G. Retraining and Evaluation:

     Refresher training, and evaluations of the effectiveness of that training, shall be conducted as
     described below to ensure that the operator has the knowledge and skills needed to operate the
     powered industrial truck safely.

     Refresher Training - Refresher training in relevant topics shall be provided to the operator when:
         1. The operator has been observed operating the vehicle in an unsafe manner,
         2. The operator has been involved in an accident or near-miss incident,
         3. The operator has received and evaluation that reveals that the operator is not operating
            the truck safely,
         4. The operator is assigned to drive a different type of truck, or
         5. A condition in the workplace changes in a manner that could affect safe operation of the
            truck.

     Evaluation – An evaluation (physical observation) of each powered industrial truck operator’s
     performance shall be conducted as part of the initial certification process and at least once every
     three years thereafter.


H. Curriculum Quiz and Driving Test:

     A curriculum quiz score of 80% or greater is required to demonstration understanding of the
     material presented.
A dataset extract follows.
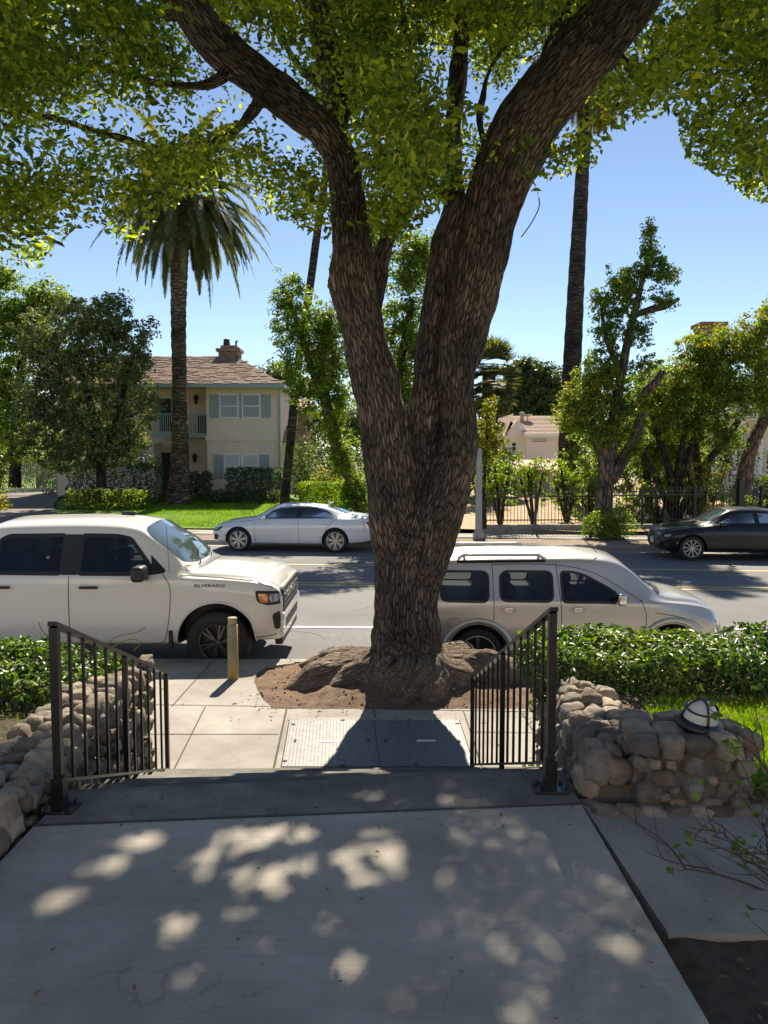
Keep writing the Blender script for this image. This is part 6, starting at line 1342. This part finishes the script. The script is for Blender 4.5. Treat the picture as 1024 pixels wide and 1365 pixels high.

To ensure that the students understand the questions, this quiz may be
     presented orally by the instructor.

     In order to demonstrate their ability to safely operate the equipment they are being tested for,
     students must complete their Performance Evaluation with less than three points missed on each
     exam.

     Any student not trained to this level must repeat the training and be retested. Retraining must
     also be completed after any accident or near miss.

I.   Re-certification: Forklift operators must pass a Performance Evaluation every three years.